You can stop reading here if you are non-technical but the following information might be helpful to a large group of different users. Let me explain.

When you access a site there are three categories of information that can be in the request and response. Two of the categories everyone is familiar with namely (1) the URL or address and (2) the content or bodyThe URL is the long string of characters you see in the address bar and the content is what is displayed in your browser or download to your computer.

The third category of information that you don't normally see is call the header information.  The headers describe in great detail the (1) size, type, encoding and encryption of the content, (2) technical details about how the content can be accessed such as cookies, tickets, session ids, and caching information and (3) a bewildering variety of other header information including Easter eggs, jokes, job solicitations and other obscure information. Nope I am not joking - enjoy some fun reading:

Fun and Unusual HTTP Response Headers
http://royal.pingdom.com/2012/08/15/fun-and-unusual-http-response-headers/

Also browsers are not the only program that access a web site. Installed application such as Excel can access web sites and servers like those at Google acting as crawlers or robots can access web sties. When a installed program or a server accesses a web site it can pretty much do anything it wants (subject to security and authentication issues) with the information. But when a browser accesses a web site it must respect the the restrictions specified by the headers because all the browser manufactures more or less comply with a common body of standards and best practices.

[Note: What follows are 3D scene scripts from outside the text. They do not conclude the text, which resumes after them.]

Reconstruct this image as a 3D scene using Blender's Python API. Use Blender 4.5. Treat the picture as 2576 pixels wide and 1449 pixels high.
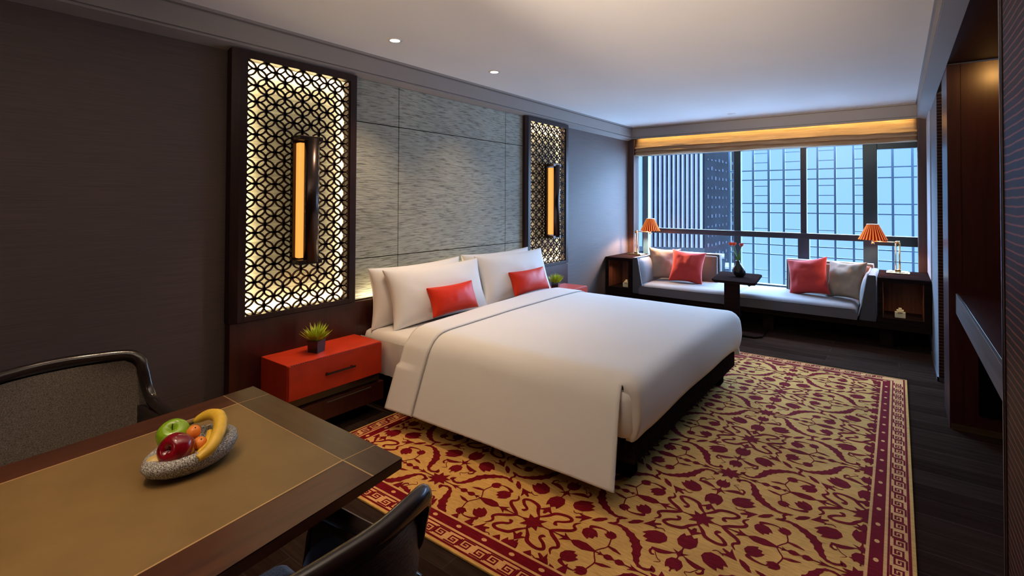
import bpy, bmesh, math, random
from mathutils import Vector, Matrix, noise
PI = math.pi
sc = bpy.context.scene
for o in list(bpy.data.objects): bpy.data.objects.remove(o, do_unlink=True)
C = bpy.context.collection

# ------------------------------------------------------------------ camera
cam_d = bpy.data.cameras.new('camera'); cam = bpy.data.objects.new('camera', cam_d); C.objects.link(cam)
YAW, PITCH, ROLL = 0.6388, 0.0164, 0.0040
F_PX, CX, CY, W_PX, H_PX = 1274.5, 1311.0, 484.24, 2576, 1449
fw = Vector((math.cos(YAW)*math.cos(PITCH), math.sin(YAW)*math.cos(PITCH), math.sin(PITCH)))
rt = Vector((math.sin(YAW), -math.cos(YAW), 0)); up = rt.cross(fw)
r2 = math.cos(ROLL)*rt + math.sin(ROLL)*up; u2 = -math.sin(ROLL)*rt + math.cos(ROLL)*up
M = Matrix((( r2.x, u2.x, -fw.x, 0), (r2.y, u2.y, -fw.y, 0), (r2.z, u2.z, -fw.z, 1.5), (0, 0, 0, 1)))
cam.matrix_world = M
cam_d.sensor_width = 36; cam_d.sensor_fit = 'HORIZONTAL'; cam_d.lens = F_PX/W_PX*36
cam_d.shift_x = -(CX - W_PX/2)/W_PX; cam_d.shift_y = (CY - H_PX/2)/W_PX
cam_d.clip_start = 0.02; cam_d.clip_end = 600
sc.camera = cam

# ------------------------------------------------------------------ world, exposure
SKY = (0.30, 0.60, 1.06)
w = bpy.data.worlds.new('sky'); sc.world = w; w.use_nodes = True
wt = w.node_tree; bg = wt.nodes['Background']
# hazy dusk sky; bands above and below the view brightened to light the room
SKY_LO, SKY_UP, SKY_DN, SKY_SIDE = 1.28, 46.0, 5.5, 16.0
def wn(t, **kw):
    n_ = wt.nodes.new(t)
    for k, v in kw.items(): setattr(n_, k, v)
    return n_
tc = wn('ShaderNodeTexCoord'); sx = wn('ShaderNodeSeparateXYZ'); wt.links.new(tc.outputs['Generated'], sx.inputs[0])
def band(sign, lo, hi, top, ax=2):
    g = wn('ShaderNodeMath', operation='MULTIPLY'); g.inputs[1].default_value = sign; wt.links.new(sx.outputs[ax], g.inputs[0])
    m_ = wn('ShaderNodeMapRange', interpolation_type='SMOOTHSTEP'); wt.links.new(g.outputs[0], m_.inputs[0])
    for i_, v in zip((1, 2, 3, 4), (lo, hi, 0.0, top)): m_.inputs[i_].default_value = v
    return m_.outputs[0]
bu, bd = band(1, 0.11, 0.30, SKY_UP-SKY_LO), band(-1, 0.16, 0.42, SKY_DN-SKY_LO)
ad = wn('ShaderNodeMath', operation='ADD'); wt.links.new(bu, ad.inputs[0]); wt.links.new(bd, ad.inputs[1])
# unseen right-hand side of the sky, brightened to light the headboard wall
bs = band(-1, 0.12, 0.42, SKY_SIDE, 1); ad0 = ad; ad = wn('ShaderNodeMath', operation='MAXIMUM'); wt.links.new(ad0.outputs[0], ad.inputs[0]); wt.links.new(bs, ad.inputs[1])
ad2 = wn('ShaderNodeMath', operation='ADD'); wt.links.new(ad.outputs[0], ad2.inputs[0]); ad2.inputs[1].default_value = SKY_LO
wt.links.new(ad2.outputs[0], bg.inputs[1])
fc = wn('ShaderNodeMath', operation='MULTIPLY'); wt.links.new(ad.outputs[0], fc.inputs[0]); fc.inputs[1].default_value = 0.15; fc.use_clamp = True
cm = wn('ShaderNodeMix', data_type='RGBA'); cm.inputs['A'].default_value = (*SKY, 1); cm.inputs['B'].default_value = (0.40, 0.64, 1.0, 1)
wt.links.new(fc.outputs[0], cm.inputs['Factor']); wt.links.new(cm.outputs['Result'], bg.inputs[0])
sc.view_settings.view_transform = 'Standard'; sc.view_settings.look = 'None'
sc.view_settings.exposure = 0.0; sc.view_settings.gamma = 1.0; sc.view_settings.use_curve_mapping = False

# ------------------------------------------------------------------ lamps of the room, added fill lights
def lamp(name, kind, loc, energy, color, **kw):
    d = bpy.data.lights.new(name, kind); d.energy = energy; d.color = color
    rot = kw.pop('rot', None); tgt = kw.pop('target', None)
    for k, v in kw.items(): setattr(d, k, v)
    o = bpy.data.objects.new(name, d); C.objects.link(o); o.location = loc
    if rot: o.rotation_euler = rot
    if tgt is not None: o.rotation_euler = (Vector(tgt)-Vector(loc)).to_track_quat('-Z', 'Y').to_euler()
    return o
WARM = (1.0, 0.71, 0.45); AMBER = (1.0, 0.50, 0.14); CREAM = (1.0, 0.80, 0.50)
# daylight comes in through the window opening: a portal only guides the sky's rays
pt = lamp('window_portal', 'AREA', (7.62, 1.5, 1.35), 1, (1, 1, 1), shape='RECTANGLE', size=2.4, size_y=3.7, rot=(0, PI/2, 0))
pt.data.cycles.is_portal = True
ZC = 2.615                     # ceiling height
DL = [(2.29, 2.80, 70), (3.36, 2.79, 46), (6.73, 1.68, 3), (0.75, 2.30, 42), (0.05, 1.45, 44), (-0.9, 1.75, 15)]
for i, (x, y, e) in enumerate(DL):
    lamp('downlight_beam', 'SPOT', (x, y, ZC-0.03), e, WARM, spot_size=math.radians(92 if x > 2 else 52), spot_blend=0.9, shadow_soft_size=0.025, rot=(0, 0, 0))
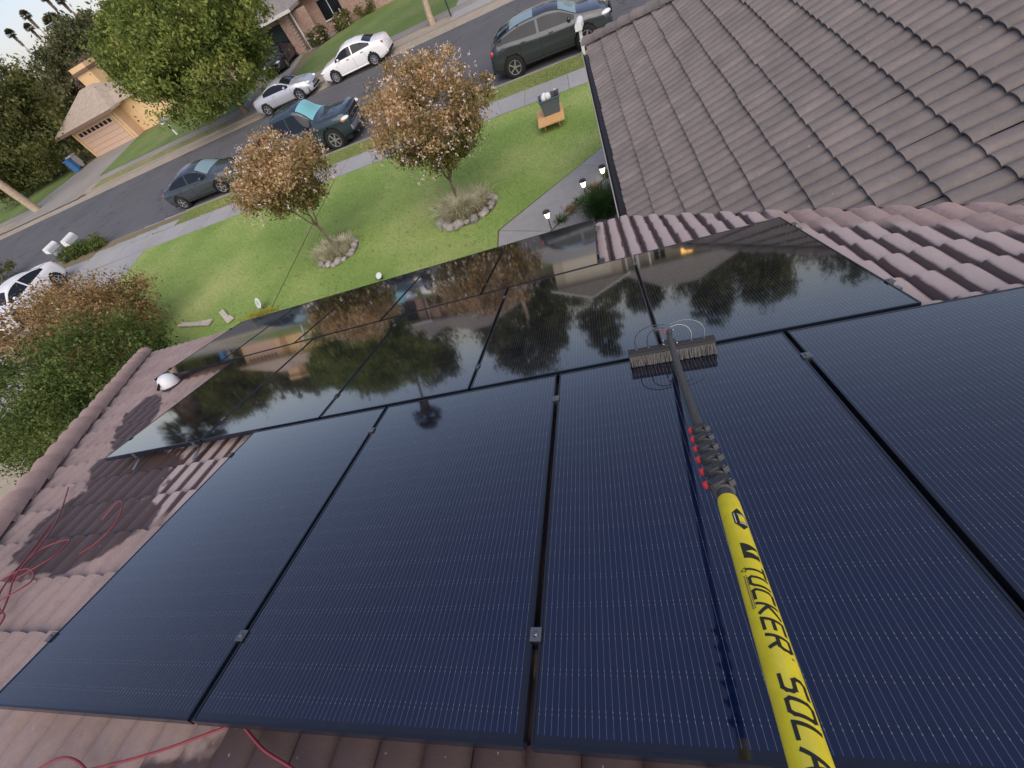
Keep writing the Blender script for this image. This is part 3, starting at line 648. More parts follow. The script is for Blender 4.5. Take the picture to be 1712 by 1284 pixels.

By default browsers will not allow you to access the content of one web site from another domain (ie subdomain.quickbase.com) unless it has a header named "Access-Control-Allow-Origin" with an appropriate value. Another common restriction is that some sites will not even allow you to put their URL in an <iframe> unless it has a header named "X-Frame-Options" with an appropriate value. In a variety of ways each site can control if and how you can access their information.

There are all sorts of details, exceptions, workarounds and tricks that can be used but the bottom line is that the answer to your question depends on the web site you wish to get the information from.